Set problem: Copy, from the entries below, each line where the word "Blender" can be found.

Records shown:

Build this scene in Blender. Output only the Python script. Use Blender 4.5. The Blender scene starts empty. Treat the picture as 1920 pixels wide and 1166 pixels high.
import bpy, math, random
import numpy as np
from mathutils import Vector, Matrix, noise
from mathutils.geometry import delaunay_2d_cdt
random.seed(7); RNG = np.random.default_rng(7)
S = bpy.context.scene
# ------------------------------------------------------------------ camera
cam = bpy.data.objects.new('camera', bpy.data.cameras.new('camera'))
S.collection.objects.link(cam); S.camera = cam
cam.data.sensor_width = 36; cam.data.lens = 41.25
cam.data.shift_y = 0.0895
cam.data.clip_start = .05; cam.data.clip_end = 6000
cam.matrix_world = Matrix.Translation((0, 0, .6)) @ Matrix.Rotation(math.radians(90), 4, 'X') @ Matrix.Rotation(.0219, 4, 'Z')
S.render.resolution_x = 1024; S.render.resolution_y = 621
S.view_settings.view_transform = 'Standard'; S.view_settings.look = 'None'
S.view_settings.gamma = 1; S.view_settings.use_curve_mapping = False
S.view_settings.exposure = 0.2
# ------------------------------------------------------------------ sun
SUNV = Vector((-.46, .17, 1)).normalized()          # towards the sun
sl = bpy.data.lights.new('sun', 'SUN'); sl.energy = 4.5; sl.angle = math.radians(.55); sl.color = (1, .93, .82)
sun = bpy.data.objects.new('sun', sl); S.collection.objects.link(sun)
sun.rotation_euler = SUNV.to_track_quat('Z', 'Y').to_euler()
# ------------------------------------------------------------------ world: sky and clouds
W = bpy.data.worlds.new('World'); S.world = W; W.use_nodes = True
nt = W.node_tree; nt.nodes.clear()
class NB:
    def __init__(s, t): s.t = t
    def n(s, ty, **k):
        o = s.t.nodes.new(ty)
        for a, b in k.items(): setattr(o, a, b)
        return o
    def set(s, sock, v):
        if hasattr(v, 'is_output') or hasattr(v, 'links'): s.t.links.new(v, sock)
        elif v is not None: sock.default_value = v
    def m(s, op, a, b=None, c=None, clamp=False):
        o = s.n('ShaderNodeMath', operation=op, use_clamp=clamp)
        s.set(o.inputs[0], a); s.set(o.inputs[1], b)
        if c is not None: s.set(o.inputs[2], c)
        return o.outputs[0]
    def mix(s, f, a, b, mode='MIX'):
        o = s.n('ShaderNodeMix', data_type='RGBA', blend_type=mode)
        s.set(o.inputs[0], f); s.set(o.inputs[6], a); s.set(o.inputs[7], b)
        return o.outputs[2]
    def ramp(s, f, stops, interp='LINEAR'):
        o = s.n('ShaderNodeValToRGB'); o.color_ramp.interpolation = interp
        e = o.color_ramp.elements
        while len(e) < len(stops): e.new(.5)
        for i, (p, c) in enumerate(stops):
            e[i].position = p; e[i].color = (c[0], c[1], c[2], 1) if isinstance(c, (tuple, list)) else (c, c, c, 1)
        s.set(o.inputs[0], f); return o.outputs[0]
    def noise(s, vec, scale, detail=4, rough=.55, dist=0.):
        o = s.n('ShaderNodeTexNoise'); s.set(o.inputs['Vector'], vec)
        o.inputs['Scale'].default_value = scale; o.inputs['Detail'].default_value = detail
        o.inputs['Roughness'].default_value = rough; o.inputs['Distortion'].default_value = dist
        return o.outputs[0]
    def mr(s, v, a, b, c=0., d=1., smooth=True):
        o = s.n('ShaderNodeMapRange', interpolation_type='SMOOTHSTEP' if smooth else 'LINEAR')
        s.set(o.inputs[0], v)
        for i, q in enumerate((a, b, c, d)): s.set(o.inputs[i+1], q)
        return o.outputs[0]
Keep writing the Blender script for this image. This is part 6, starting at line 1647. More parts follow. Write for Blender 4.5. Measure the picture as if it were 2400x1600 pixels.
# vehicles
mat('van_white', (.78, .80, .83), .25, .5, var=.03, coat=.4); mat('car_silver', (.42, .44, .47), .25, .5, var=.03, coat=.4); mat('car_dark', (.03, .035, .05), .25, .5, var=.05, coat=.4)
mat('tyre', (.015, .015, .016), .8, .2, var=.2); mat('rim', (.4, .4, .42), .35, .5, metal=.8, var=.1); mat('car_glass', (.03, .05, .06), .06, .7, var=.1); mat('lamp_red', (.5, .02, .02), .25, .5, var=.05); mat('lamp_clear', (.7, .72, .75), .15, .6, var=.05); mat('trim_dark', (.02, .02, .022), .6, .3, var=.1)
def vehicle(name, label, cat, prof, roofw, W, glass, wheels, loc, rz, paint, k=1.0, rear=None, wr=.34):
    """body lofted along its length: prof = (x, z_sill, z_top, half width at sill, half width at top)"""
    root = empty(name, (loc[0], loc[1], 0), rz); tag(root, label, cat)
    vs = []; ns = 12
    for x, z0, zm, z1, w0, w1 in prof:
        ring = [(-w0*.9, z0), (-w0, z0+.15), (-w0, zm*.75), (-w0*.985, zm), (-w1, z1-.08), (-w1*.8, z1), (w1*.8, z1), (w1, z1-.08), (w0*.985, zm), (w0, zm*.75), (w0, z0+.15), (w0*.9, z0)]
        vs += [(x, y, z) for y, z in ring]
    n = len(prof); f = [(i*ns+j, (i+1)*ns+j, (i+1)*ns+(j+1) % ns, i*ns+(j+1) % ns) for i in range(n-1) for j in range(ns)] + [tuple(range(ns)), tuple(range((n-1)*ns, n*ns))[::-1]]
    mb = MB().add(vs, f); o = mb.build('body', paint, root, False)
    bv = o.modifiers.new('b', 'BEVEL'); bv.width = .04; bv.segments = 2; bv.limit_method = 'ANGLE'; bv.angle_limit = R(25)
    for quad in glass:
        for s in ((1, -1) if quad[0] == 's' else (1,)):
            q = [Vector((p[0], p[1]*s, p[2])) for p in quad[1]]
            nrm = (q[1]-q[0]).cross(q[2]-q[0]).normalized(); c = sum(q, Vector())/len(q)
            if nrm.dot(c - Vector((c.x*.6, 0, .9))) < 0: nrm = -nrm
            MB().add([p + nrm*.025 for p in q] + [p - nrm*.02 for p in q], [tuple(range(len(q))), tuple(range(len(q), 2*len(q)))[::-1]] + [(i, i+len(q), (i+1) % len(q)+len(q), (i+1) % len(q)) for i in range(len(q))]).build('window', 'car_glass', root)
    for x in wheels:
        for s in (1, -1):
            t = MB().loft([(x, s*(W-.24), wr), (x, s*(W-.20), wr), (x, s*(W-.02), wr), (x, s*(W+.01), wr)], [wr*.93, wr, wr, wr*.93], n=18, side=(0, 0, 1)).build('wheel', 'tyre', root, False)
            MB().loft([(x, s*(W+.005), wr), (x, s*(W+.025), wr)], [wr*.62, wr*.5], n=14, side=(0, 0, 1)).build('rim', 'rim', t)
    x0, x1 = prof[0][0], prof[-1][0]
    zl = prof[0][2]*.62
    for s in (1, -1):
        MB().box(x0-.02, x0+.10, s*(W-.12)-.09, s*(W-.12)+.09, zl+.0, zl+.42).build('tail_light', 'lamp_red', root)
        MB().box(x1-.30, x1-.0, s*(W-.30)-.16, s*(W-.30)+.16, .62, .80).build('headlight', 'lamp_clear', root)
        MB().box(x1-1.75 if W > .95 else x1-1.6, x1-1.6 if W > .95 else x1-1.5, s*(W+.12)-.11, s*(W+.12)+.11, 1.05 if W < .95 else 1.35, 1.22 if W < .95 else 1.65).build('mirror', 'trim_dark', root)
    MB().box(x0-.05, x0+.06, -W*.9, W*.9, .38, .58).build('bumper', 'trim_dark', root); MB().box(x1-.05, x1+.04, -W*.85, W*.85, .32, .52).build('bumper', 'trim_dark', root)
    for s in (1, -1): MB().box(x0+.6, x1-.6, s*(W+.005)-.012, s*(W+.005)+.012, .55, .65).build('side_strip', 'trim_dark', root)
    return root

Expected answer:
Build this scene in Blender. Output only the Python script. Use Blender 4.5. The Blender scene starts empty. Treat the picture as 1920 pixels wide and 1166 pixels high.
Keep writing the Blender script for this image. This is part 6, starting at line 1647. More parts follow. Write for Blender 4.5. Measure the picture as if it were 2400x1600 pixels.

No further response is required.